■ **GIVEN DATA**
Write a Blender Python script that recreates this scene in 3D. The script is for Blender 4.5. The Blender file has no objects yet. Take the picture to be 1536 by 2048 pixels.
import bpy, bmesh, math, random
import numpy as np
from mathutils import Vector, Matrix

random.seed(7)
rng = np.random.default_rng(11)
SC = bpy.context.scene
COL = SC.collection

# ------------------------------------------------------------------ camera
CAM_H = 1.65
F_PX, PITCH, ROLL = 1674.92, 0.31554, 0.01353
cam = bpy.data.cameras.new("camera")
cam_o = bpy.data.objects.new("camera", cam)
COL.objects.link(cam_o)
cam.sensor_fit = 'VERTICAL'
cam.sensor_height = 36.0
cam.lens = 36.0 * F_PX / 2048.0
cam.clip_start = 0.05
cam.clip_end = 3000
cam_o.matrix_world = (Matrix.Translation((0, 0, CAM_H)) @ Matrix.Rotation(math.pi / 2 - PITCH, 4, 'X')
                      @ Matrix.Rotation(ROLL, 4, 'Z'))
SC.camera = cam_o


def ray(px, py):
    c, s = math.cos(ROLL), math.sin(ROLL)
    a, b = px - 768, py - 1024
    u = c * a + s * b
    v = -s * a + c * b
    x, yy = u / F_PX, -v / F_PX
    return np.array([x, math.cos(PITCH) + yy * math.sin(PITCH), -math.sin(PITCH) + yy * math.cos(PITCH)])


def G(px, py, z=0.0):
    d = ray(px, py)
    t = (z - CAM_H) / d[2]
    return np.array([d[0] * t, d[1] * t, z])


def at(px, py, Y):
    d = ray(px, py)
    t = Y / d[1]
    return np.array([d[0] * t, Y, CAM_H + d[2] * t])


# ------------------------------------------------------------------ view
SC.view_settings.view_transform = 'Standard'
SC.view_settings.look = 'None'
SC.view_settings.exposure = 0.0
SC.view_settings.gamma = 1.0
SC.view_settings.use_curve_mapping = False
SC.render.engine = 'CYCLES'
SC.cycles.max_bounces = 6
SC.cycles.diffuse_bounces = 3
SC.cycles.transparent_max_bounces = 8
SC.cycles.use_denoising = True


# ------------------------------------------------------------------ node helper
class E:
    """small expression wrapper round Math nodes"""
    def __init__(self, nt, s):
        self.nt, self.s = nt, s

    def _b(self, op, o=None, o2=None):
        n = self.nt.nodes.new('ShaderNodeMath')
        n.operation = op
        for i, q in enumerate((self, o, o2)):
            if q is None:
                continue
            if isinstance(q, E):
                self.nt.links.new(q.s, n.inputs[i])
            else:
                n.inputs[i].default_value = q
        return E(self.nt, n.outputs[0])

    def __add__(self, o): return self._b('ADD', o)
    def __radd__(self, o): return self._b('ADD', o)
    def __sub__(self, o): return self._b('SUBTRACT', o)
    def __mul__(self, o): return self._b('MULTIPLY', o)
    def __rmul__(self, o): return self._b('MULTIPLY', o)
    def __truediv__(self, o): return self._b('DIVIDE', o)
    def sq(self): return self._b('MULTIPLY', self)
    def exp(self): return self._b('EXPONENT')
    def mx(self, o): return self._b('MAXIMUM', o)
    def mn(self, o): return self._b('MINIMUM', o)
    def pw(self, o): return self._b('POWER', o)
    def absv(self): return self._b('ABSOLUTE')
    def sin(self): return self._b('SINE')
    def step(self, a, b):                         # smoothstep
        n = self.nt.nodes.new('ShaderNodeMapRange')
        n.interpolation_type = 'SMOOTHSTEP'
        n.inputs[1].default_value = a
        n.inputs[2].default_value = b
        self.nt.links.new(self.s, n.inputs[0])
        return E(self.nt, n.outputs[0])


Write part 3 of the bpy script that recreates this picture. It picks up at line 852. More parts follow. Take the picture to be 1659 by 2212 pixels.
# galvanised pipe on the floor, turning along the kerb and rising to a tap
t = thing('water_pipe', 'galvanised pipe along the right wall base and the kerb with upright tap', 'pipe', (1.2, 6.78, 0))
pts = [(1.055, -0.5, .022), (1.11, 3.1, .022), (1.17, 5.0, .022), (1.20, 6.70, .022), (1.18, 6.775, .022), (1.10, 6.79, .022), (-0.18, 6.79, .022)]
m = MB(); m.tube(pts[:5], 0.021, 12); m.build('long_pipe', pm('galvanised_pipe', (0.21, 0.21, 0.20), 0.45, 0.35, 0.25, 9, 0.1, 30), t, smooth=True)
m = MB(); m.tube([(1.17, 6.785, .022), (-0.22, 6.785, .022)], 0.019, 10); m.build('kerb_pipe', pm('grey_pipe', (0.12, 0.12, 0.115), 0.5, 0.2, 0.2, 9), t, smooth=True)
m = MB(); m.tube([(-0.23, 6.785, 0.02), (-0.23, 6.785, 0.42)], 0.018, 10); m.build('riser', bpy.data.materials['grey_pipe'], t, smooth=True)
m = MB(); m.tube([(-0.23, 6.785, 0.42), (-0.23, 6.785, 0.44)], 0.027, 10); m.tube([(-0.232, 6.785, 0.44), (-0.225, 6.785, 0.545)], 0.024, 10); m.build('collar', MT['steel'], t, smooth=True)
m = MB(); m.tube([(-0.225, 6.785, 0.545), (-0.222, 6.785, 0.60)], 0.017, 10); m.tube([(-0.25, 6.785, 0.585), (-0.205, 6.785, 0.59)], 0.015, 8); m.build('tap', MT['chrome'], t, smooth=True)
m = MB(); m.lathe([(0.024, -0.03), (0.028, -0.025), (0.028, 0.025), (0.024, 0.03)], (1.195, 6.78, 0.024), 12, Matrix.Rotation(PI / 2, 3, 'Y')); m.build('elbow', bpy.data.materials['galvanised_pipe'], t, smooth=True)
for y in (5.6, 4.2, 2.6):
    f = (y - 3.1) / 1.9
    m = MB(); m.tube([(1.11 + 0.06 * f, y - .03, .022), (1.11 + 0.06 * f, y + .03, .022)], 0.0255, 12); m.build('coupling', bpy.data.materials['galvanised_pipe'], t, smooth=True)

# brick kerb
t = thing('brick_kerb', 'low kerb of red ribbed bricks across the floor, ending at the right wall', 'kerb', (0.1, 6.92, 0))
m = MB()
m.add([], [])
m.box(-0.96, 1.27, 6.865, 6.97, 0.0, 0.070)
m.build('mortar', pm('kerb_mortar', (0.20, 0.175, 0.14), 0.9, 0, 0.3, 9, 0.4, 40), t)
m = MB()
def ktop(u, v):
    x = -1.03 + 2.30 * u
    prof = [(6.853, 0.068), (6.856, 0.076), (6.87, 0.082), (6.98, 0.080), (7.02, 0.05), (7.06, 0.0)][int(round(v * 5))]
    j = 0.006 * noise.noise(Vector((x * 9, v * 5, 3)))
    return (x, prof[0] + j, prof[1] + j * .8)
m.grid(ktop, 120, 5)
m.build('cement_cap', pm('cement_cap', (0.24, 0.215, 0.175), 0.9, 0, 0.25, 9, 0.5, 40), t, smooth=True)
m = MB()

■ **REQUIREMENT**
Write out every line from the records above, word for word.

■ **OUTPUT OF THE EXERCISE**
Write a Blender Python script that recreates this scene in 3D. The script is for Blender 4.5. The Blender file has no objects yet. Take the picture to be 1536 by 2048 pixels.
import bpy, bmesh, math, random
import numpy as np
from mathutils import Vector, Matrix

random.seed(7)
rng = np.random.default_rng(11)
SC = bpy.context.scene
COL = SC.collection

# ------------------------------------------------------------------ camera
CAM_H = 1.65
F_PX, PITCH, ROLL = 1674.92, 0.31554, 0.01353
cam = bpy.data.cameras.new("camera")
cam_o = bpy.data.objects.new("camera", cam)
COL.objects.link(cam_o)
cam.sensor_fit = 'VERTICAL'
cam.sensor_height = 36.0
cam.lens = 36.0 * F_PX / 2048.0
cam.clip_start = 0.05
cam.clip_end = 3000
cam_o.matrix_world = (Matrix.Translation((0, 0, CAM_H)) @ Matrix.Rotation(math.pi / 2 - PITCH, 4, 'X')
                      @ Matrix.Rotation(ROLL, 4, 'Z'))
SC.camera = cam_o


def ray(px, py):
    c, s = math.cos(ROLL), math.sin(ROLL)
    a, b = px - 768, py - 1024
    u = c * a + s * b
    v = -s * a + c * b
    x, yy = u / F_PX, -v / F_PX
    return np.array([x, math.cos(PITCH) + yy * math.sin(PITCH), -math.sin(PITCH) + yy * math.cos(PITCH)])


def G(px, py, z=0.0):
    d = ray(px, py)
    t = (z - CAM_H) / d[2]
    return np.array([d[0] * t, d[1] * t, z])


def at(px, py, Y):
    d = ray(px, py)
    t = Y / d[1]
    return np.array([d[0] * t, Y, CAM_H + d[2] * t])


# ------------------------------------------------------------------ view
SC.view_settings.view_transform = 'Standard'
SC.view_settings.look = 'None'
SC.view_settings.exposure = 0.0
SC.view_settings.gamma = 1.0
SC.view_settings.use_curve_mapping = False
SC.render.engine = 'CYCLES'
SC.cycles.max_bounces = 6
SC.cycles.diffuse_bounces = 3
SC.cycles.transparent_max_bounces = 8
SC.cycles.use_denoising = True


# ------------------------------------------------------------------ node helper
class E:
    """small expression wrapper round Math nodes"""
    def __init__(self, nt, s):
        self.nt, self.s = nt, s

    def _b(self, op, o=None, o2=None):
        n = self.nt.nodes.new('ShaderNodeMath')
        n.operation = op
        for i, q in enumerate((self, o, o2)):
            if q is None:
                continue
            if isinstance(q, E):
                self.nt.links.new(q.s, n.inputs[i])
            else:
                n.inputs[i].default_value = q
        return E(self.nt, n.outputs[0])

    def __add__(self, o): return self._b('ADD', o)
    def __radd__(self, o): return self._b('ADD', o)
    def __sub__(self, o): return self._b('SUBTRACT', o)
    def __mul__(self, o): return self._b('MULTIPLY', o)
    def __rmul__(self, o): return self._b('MULTIPLY', o)
    def __truediv__(self, o): return self._b('DIVIDE', o)
    def sq(self): return self._b('MULTIPLY', self)
    def exp(self): return self._b('EXPONENT')
    def mx(self, o): return self._b('MAXIMUM', o)
    def mn(self, o): return self._b('MINIMUM', o)
    def pw(self, o): return self._b('POWER', o)
    def absv(self): return self._b('ABSOLUTE')
    def sin(self): return self._b('SINE')
    def step(self, a, b):                         # smoothstep
        n = self.nt.nodes.new('ShaderNodeMapRange')
        n.interpolation_type = 'SMOOTHSTEP'
        n.inputs[1].default_value = a
        n.inputs[2].default_value = b
        self.nt.links.new(self.s, n.inputs[0])
        return E(self.nt, n.outputs[0])


Write part 3 of the bpy script that recreates this picture. It picks up at line 852. More parts follow. Take the picture to be 1659 by 2212 pixels.
# galvanised pipe on the floor, turning along the kerb and rising to a tap
t = thing('water_pipe', 'galvanised pipe along the right wall base and the kerb with upright tap', 'pipe', (1.2, 6.78, 0))
pts = [(1.055, -0.5, .022), (1.11, 3.1, .022), (1.17, 5.0, .022), (1.20, 6.70, .022), (1.18, 6.775, .022), (1.10, 6.79, .022), (-0.18, 6.79, .022)]
m = MB(); m.tube(pts[:5], 0.021, 12); m.build('long_pipe', pm('galvanised_pipe', (0.21, 0.21, 0.20), 0.45, 0.35, 0.25, 9, 0.1, 30), t, smooth=True)
m = MB(); m.tube([(1.17, 6.785, .022), (-0.22, 6.785, .022)], 0.019, 10); m.build('kerb_pipe', pm('grey_pipe', (0.12, 0.12, 0.115), 0.5, 0.2, 0.2, 9), t, smooth=True)
m = MB(); m.tube([(-0.23, 6.785, 0.02), (-0.23, 6.785, 0.42)], 0.018, 10); m.build('riser', bpy.data.materials['grey_pipe'], t, smooth=True)
m = MB(); m.tube([(-0.23, 6.785, 0.42), (-0.23, 6.785, 0.44)], 0.027, 10); m.tube([(-0.232, 6.785, 0.44), (-0.225, 6.785, 0.545)], 0.024, 10); m.build('collar', MT['steel'], t, smooth=True)
m = MB(); m.tube([(-0.225, 6.785, 0.545), (-0.222, 6.785, 0.60)], 0.017, 10); m.tube([(-0.25, 6.785, 0.585), (-0.205, 6.785, 0.59)], 0.015, 8); m.build('tap', MT['chrome'], t, smooth=True)
m = MB(); m.lathe([(0.024, -0.03), (0.028, -0.025), (0.028, 0.025), (0.024, 0.03)], (1.195, 6.78, 0.024), 12, Matrix.Rotation(PI / 2, 3, 'Y')); m.build('elbow', bpy.data.materials['galvanised_pipe'], t, smooth=True)
for y in (5.6, 4.2, 2.6):
    f = (y - 3.1) / 1.9
    m = MB(); m.tube([(1.11 + 0.06 * f, y - .03, .022), (1.11 + 0.06 * f, y + .03, .022)], 0.0255, 12); m.build('coupling', bpy.data.materials['galvanised_pipe'], t, smooth=True)

# brick kerb
t = thing('brick_kerb', 'low kerb of red ribbed bricks across the floor, ending at the right wall', 'kerb', (0.1, 6.92, 0))
m = MB()
m.add([], [])
m.box(-0.96, 1.27, 6.865, 6.97, 0.0, 0.070)
m.build('mortar', pm('kerb_mortar', (0.20, 0.175, 0.14), 0.9, 0, 0.3, 9, 0.4, 40), t)
m = MB()
def ktop(u, v):
    x = -1.03 + 2.30 * u
    prof = [(6.853, 0.068), (6.856, 0.076), (6.87, 0.082), (6.98, 0.080), (7.02, 0.05), (7.06, 0.0)][int(round(v * 5))]
    j = 0.006 * noise.noise(Vector((x * 9, v * 5, 3)))
    return (x, prof[0] + j, prof[1] + j * .8)
m.grid(ktop, 120, 5)
m.build('cement_cap', pm('cement_cap', (0.24, 0.215, 0.175), 0.9, 0, 0.25, 9, 0.5, 40), t, smooth=True)
m = MB()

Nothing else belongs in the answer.